While FRC and Focus have received the most attention, another group listed as an affiliated organization is Liberty Counsel.
Liberty Counsel is a sister organization of Liberty University and Liberty Action, part of the network established by the late Jerry Falwell. Liberty Counsel’s Liberty Alerts depict their legal victories as “Gaining Ground in the Culture War,” and the head of Liberty Counsel, Mat Staver, wrote a book called Take Back America that he descried a Liberty Action flyer called “an Invaluable Resource to Help Win the Intensifying Culture War!” Staver’s deputy at Liberty Counsel Matt Barber even described liberalism as “hatred for God” and demanded President Obama’s impeachment for providing family benefits to federal employees in domestic partnerships. Most recently, they defended Lisa Miller, who kidnapped her daughter and fled the country to escape a court order granting her former partner custody of the child, and the Florida teacher who used his Facebook to post anti-gay messages. Like FRC and Focus, Liberty Counsel consistently propagates the most stringent anti-gay rhetoric.
Barber has argued that marriage equality is “rebellion against God,” held that gay and lesbian youth who commit suicide do it because they intuitively know homosexuality is “immoral” and called anti-bullying programs part of a “a homosexual activist political indoctrination agenda.” Such anti-gay rhetoric is extremely similar to that used of the FRC and Focus.

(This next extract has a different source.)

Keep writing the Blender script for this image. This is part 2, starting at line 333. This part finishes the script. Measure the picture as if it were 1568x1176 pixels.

The FRC’s Perkins claimed that homosexuality is “man shaking his fist in the face of God” and said that gay and lesbian children are likely to commit suicide because they “recognize intuitively that their same-sex attractions are abnormal.” Focus on the Family led the push against anti-bullying programs across the country, calling them efforts “to promote homosexuality to kids.”

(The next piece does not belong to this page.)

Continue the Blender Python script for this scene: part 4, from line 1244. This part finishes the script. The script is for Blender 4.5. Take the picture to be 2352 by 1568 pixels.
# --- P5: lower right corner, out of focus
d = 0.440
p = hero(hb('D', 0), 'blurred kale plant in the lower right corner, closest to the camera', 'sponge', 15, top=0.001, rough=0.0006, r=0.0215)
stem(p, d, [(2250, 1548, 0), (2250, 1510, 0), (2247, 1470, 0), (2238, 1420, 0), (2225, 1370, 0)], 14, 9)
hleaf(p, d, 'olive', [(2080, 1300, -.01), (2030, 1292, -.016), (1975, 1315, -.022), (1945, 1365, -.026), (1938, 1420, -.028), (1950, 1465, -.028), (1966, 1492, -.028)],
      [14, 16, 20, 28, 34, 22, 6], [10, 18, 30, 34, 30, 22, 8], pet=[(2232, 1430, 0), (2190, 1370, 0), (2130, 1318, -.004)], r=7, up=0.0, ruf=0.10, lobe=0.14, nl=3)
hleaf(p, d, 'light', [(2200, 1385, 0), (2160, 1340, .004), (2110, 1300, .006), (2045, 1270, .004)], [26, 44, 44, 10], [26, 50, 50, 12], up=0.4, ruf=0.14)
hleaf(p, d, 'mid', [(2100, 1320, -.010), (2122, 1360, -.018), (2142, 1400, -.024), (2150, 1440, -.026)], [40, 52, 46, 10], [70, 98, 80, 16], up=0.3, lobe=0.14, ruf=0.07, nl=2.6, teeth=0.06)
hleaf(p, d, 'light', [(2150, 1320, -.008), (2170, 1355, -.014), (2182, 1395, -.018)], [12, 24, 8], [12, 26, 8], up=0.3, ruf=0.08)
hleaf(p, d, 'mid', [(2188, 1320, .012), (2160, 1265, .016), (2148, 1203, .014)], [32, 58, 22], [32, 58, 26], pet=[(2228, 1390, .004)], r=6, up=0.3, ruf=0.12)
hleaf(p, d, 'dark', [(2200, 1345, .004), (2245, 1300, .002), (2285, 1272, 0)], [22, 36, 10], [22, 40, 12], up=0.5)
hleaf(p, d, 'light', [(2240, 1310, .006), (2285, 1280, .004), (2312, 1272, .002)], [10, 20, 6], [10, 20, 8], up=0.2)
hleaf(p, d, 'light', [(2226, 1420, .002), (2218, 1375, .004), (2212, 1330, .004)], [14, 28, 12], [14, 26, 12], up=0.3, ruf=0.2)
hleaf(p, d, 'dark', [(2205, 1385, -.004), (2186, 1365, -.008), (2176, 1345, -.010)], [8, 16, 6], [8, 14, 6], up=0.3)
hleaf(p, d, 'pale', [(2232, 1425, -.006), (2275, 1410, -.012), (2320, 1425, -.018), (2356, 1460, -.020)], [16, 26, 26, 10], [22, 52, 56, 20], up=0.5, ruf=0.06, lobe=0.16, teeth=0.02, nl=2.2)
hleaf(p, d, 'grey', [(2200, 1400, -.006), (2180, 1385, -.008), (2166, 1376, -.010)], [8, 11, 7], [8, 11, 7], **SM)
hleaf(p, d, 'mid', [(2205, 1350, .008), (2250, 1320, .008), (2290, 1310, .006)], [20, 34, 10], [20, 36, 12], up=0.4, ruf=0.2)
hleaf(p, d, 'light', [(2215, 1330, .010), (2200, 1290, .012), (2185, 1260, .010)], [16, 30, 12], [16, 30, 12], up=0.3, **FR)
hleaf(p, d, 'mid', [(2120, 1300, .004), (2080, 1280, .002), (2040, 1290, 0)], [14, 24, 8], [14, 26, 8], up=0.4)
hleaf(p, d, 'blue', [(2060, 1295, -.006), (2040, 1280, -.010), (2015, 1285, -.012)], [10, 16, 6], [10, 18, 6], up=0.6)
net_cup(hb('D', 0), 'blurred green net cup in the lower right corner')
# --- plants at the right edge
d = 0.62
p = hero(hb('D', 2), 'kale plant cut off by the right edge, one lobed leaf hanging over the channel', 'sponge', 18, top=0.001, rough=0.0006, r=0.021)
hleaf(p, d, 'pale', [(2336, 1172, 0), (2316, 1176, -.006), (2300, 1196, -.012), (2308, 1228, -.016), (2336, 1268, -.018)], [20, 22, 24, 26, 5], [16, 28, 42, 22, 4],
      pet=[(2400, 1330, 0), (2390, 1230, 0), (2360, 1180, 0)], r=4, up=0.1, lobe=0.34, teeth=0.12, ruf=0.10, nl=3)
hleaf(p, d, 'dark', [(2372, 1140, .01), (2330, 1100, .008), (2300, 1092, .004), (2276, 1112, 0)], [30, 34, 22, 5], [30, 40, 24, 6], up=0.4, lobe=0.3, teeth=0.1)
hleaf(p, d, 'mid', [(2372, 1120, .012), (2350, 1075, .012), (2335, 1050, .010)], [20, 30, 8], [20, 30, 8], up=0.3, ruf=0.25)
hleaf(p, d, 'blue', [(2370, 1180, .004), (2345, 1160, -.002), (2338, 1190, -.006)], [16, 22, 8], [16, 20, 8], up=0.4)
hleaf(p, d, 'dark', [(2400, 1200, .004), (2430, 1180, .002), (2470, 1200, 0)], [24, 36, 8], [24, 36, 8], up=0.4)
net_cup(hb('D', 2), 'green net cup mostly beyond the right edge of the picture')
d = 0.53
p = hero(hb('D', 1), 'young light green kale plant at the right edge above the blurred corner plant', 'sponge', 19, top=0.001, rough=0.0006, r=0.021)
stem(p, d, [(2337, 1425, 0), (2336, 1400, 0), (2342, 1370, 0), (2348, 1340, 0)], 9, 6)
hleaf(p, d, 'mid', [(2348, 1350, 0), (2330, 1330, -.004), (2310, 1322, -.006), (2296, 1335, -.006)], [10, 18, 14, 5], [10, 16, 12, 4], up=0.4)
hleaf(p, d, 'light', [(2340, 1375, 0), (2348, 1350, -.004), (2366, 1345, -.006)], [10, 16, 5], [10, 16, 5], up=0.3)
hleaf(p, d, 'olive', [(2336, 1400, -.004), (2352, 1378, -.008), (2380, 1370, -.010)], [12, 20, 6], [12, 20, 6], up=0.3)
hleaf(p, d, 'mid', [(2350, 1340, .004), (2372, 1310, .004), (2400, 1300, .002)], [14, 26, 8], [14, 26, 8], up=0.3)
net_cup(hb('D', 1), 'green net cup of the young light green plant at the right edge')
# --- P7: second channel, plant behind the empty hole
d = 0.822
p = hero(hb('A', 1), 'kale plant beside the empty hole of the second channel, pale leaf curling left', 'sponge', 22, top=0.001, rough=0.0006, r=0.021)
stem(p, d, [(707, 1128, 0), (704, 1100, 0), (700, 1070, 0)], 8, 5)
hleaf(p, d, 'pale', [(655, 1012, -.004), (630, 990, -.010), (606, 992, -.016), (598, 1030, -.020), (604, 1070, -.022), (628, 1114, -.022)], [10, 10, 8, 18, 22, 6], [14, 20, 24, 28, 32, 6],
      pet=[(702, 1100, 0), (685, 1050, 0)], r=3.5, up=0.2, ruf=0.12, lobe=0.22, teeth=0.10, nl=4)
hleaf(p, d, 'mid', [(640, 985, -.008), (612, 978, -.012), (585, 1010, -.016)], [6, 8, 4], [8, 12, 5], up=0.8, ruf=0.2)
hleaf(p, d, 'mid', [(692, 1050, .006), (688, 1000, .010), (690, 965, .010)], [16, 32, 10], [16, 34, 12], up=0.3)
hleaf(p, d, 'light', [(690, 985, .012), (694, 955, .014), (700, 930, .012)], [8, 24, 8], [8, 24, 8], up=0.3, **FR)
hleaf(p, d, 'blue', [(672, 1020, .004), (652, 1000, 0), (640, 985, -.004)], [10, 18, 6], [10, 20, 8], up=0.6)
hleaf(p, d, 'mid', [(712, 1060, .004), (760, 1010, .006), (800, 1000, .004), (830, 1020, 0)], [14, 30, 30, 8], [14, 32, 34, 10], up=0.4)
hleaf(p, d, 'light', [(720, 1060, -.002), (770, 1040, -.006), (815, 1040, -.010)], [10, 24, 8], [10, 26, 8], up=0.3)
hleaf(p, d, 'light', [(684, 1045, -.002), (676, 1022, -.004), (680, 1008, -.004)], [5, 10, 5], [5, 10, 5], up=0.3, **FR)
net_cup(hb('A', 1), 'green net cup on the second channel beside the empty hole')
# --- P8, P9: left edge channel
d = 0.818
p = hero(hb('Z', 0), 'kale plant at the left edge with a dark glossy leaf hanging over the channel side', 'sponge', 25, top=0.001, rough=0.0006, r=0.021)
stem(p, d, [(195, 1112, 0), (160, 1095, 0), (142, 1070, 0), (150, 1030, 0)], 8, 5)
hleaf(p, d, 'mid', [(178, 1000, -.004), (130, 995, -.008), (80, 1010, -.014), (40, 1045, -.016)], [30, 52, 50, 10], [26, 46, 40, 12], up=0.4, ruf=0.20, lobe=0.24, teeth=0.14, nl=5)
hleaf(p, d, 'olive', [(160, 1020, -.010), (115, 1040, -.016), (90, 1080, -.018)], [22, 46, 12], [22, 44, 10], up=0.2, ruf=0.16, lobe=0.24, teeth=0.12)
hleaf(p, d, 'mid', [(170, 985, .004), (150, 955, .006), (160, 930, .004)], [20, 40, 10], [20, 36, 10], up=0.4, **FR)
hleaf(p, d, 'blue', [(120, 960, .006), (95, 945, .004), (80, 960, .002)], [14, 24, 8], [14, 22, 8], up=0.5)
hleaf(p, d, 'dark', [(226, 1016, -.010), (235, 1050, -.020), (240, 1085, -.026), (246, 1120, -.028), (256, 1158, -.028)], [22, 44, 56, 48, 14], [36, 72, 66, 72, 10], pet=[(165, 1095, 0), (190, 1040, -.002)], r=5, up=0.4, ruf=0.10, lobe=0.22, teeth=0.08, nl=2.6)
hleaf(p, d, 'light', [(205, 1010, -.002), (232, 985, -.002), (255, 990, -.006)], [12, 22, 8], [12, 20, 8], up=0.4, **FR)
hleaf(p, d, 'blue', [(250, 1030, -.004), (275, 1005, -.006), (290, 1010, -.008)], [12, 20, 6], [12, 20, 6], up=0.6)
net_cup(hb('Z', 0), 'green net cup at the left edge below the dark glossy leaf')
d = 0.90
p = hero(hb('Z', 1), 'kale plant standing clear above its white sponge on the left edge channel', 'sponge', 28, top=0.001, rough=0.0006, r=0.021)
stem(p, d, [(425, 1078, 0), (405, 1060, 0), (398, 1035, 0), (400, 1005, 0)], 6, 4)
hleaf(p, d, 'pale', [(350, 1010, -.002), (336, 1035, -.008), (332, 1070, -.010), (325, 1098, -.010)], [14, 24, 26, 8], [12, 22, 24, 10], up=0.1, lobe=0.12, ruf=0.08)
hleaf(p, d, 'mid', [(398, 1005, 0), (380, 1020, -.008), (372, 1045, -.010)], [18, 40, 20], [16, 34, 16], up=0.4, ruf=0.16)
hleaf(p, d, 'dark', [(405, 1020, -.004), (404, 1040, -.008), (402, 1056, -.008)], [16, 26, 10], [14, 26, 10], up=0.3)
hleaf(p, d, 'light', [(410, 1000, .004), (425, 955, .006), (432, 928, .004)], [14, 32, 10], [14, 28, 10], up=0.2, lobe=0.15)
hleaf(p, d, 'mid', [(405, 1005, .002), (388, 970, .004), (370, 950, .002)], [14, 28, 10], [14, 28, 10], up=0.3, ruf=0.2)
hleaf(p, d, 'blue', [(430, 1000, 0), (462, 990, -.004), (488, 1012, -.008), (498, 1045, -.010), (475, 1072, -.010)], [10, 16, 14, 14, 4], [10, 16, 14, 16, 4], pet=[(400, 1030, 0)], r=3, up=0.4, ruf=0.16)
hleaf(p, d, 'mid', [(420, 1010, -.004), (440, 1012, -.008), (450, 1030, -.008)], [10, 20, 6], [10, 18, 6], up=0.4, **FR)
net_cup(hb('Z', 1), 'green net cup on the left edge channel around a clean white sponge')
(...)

Liberty Counsel and the FRC also defended Malawi’s law that criminalizes homosexuality and attacked American efforts to alter it.
Despite right-wing criticisms of the pressure campaign on companies tied to the CGBG, Liberty Counsel launched their own pressure campaign against schools that allowed students to participate in the ‘Day of Silence,’ which protested anti-gay bullying. Liberty Counsel also conducts an annual campaign against companies that they believe are supposedly undermining Christians, and Staver calls on customers to “shop elsewhere” if the store is not seen as sufficiently respectful of Christmas.

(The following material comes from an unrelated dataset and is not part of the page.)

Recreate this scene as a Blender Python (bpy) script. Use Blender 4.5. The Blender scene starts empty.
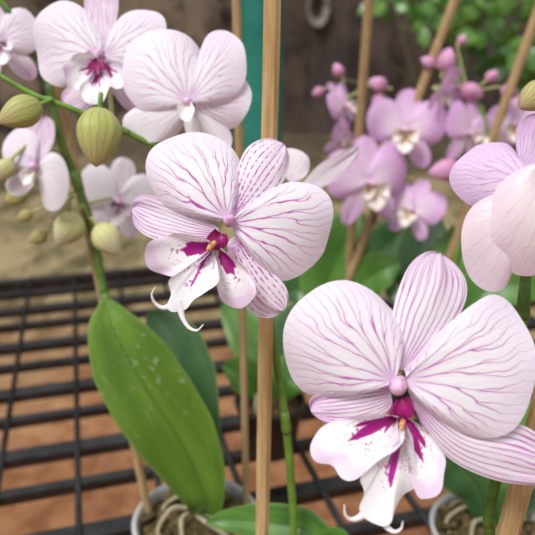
import bpy, math, random
from mathutils import Vector, Matrix, noise as mnoise
random.seed(4)
bpy.context.scene.view_settings.view_transform = 'Standard'
C = bpy.context.scene.collection
F = 646.0; PIT = math.radians(20); CH = 1.10; BZ = 0.62
CAM = Vector((0, 0, CH))
RT = Vector((1, 0, 0)); UP = Vector((0, math.sin(PIT), math.cos(PIT))); FW = Vector((0, math.cos(PIT), -math.sin(PIT)))
def at(px, py, d): return CAM + RT*((px-267.5)/F*d) - UP*((py-267.5)/F*d) + FW*d

# ------------------------------------------------------------------ materials
class NB:
    def __init__(s, name):
        s.mat = bpy.data.materials.new(name); s.mat.use_nodes = True
        s.t = s.mat.node_tree; s.n = s.t.nodes; s.n.clear()
        s.out = s.n.new('ShaderNodeOutputMaterial')
    def set(s, sock, v):
        if isinstance(v, bpy.types.NodeSocket): s.t.links.new(v, sock)
        elif isinstance(v, (tuple, list)): sock.default_value = (v[0], v[1], v[2], 1) if len(sock.default_value) == 4 else v
        else: sock.default_value = v
    def m(s, op, a, b=None, c=None):
        n = s.n.new('ShaderNodeMath'); n.operation = op
        s.set(n.inputs[0], a)
        if b is not None: s.set(n.inputs[1], b)
        if c is not None: s.set(n.inputs[2], c)
        return n.outputs[0]
    def sm(s, e0, e1, x, lo=0.0, hi=1.0):
        n = s.n.new('ShaderNodeMapRange'); n.interpolation_type = 'SMOOTHSTEP'
        s.set(n.inputs[0], x); n.inputs[1].default_value = e0; n.inputs[2].default_value = e1
        n.inputs[3].default_value = lo; n.inputs[4].default_value = hi
        return n.outputs[0]
    def mix(s, f, a, b):
        n = s.n.new('ShaderNodeMix'); n.data_type = 'RGBA'
        s.set(n.inputs[0], f); s.set(n.inputs[6], a); s.set(n.inputs[7], b); return n.outputs[2]
    def coord(s, kind='Object'): return s.n.new('ShaderNodeTexCoord').outputs[kind]
    def mapping(s, v, scale, loc=None):
        n = s.n.new('ShaderNodeMapping'); s.set(n.inputs[0], v); n.inputs[3].default_value = scale
        if loc is not None: s.set(n.inputs[1], loc)
        return n.outputs[0]
    def noise(s, v, scale, detail=2, rough=.5):
        n = s.n.new('ShaderNodeTexNoise'); s.set(n.inputs['Vector'], v); n.inputs['Scale'].default_value = scale
        n.inputs['Detail'].default_value = detail; n.inputs['Roughness'].default_value = rough
        return n.outputs[0]
    def xyz(s, v):
        n = s.n.new('ShaderNodeSeparateXYZ'); s.set(n.inputs[0], v); return n.outputs
    def comb(s, x, y, z):
        n = s.n.new('ShaderNodeCombineXYZ'); s.set(n.inputs[0], x); s.set(n.inputs[1], y); s.set(n.inputs[2], z); return n.outputs[0]
    def attr(s, name):
        n = s.n.new('ShaderNodeAttribute'); n.attribute_name = name; return n.outputs['Fac']
    def rnd(s): return s.n.new('ShaderNodeObjectInfo').outputs['Random']
    def bump(s, h, strength=.3, dist=.001):
        n = s.n.new('ShaderNodeBump'); n.inputs['Strength'].default_value = strength; n.inputs['Distance'].default_value = dist
        s.set(n.inputs['Height'], h); return n.outputs[0]
    def finish(s, col, rough=.5, spec=.5, metal=0., transl=0., tcol=None, nrm=None):
        p = s.n.new('ShaderNodeBsdfPrincipled')
        s.set(p.inputs['Base Color'], col); s.set(p.inputs['Roughness'], rough); s.set(p.inputs['Metallic'], metal)
        s.set(p.inputs['Specular IOR Level'], spec)
        if nrm is not None: s.set(p.inputs['Normal'], nrm)
        sh = p.outputs[0]
        if transl > 0:
            tr = s.n.new('ShaderNodeBsdfTranslucent'); s.set(tr.inputs[0], tcol if tcol is not None else col)
            mx = s.n.new('ShaderNodeMixShader'); mx.inputs[0].default_value = transl
            s.t.links.new(sh, mx.inputs[1]); s.t.links.new(tr.outputs[0], mx.inputs[2]); sh = mx.outputs[0]
        s.t.links.new(sh, s.out.inputs[0]); return s.mat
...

Liberty Counsel even joined forces with the militantly anti-gay Americans for Truth About Homosexuality, Illinois Family Institute, and the American Family Association to launch a boycott and pressure campaign against McDonalds after it made a donation to the National Gay and Lesbian Chamber of Commerce. Barber lashed out at McDonalds for working with “militant homosexual activists” in front of their company headquarters.
Who else supported the boycott and pressure campaign against McDonalds?
Why, none other than the Family Research Council, which supported the boycott against McDonalds and lauded “McDonald’s agreement to stop financing the homosexual agenda.”
Now, will FRC and its allies please stop complaining that pressure campaigns against companies represent “discrimination” and the undue influence of ‘cultural battles’ into the corporate world? Probably not.